National rent growth decelerated in 2023, moderating to 0.4% year over year through November from a combined 23.5% in 2021 and 2022. Yardi Matrix expects rent growth to be positive in 2024—although at a tepid 1.5% nationwide.

According to Yardi Matrix, absorption stabilized at 300,000 units in 2023 compared with 600,000 in 2021 and 200,000 in 2022. However, it projects that rent growth and occupancy will be heavily tested in the coming year, with 510,000 of the 1.2 million units under construction expected to be delivered by the end of 2024—the highest number in decades.

“We expect demand for multifamily to remain healthy in 2024, but headwinds that include slower job growth, increasing supply, and waning affordability in some markets will keep rent growth restrained again,” stated analysts.

Metros in the Midwest, Northeast, and smaller Southern and Mountain areas—where demand is consistent and new supply is more limited—are expected to lead the nation in rent growth. The 2024 rent growth forecast is led by Kansas City, Missouri; Columbus, Ohio; Indianapolis; and the Twin Cities, with expected year-over-year growth between 1.7% and 2%. New York and Chicago also are expected to continue their recoveries due to strong demand and weaker supply growth.

With concentrations of apartment deliveries in the South and West, Yardi Matrix forecasts that the rapidly growing markets in the Sun Belt will see a temporary pause in rent increases but remain bullish for the long term.

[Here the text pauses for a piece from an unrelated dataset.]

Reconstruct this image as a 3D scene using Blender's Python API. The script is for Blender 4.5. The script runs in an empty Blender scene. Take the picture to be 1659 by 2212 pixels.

Metros that could see deliveries total more than 5% of their total apartment stock include Austin, Texas, which is projected to have 26,948 units delivered; Raleigh, North Carolina, with 14,611 units; Charlotte, North Carolina, with 15,178 units; Miami, with 22,796 units; Nashville, Tennessee, with 9,902 units; Denver, with 16,583 units; and Phoenix, with 17,788 units.

2024 is expected to be the peak for apartment deliveries, as construction starts will be depressed in all markets in the coming year due to the unfavorable financing environment and difficulty making deals pencil.

While multifamily transaction volume decreased by 70% in 2023, activity is expected to remain weak in the coming year. However, Yardi Matrix said a rebound could occur later in the year if rates stabilize.

“Lenders are being cautious, and borrowers are reluctant to lock in loans at high rates,” noted the outlook. “Maturity defaults will be a growing issue as loans come due and properties qualify for proceeds that are less than the existing mortgages.”

Another continuing issue of the industry is rising expenses, particularly insurance. The average multifamily expense per unit increased 9.3% on a trailing 12-month basis through midyear 2023. According to Yardi Matrix, as income growth slows, maintaining occupancy, operating efficiency, and cost-cutting will be at the forefront for multifamily operators.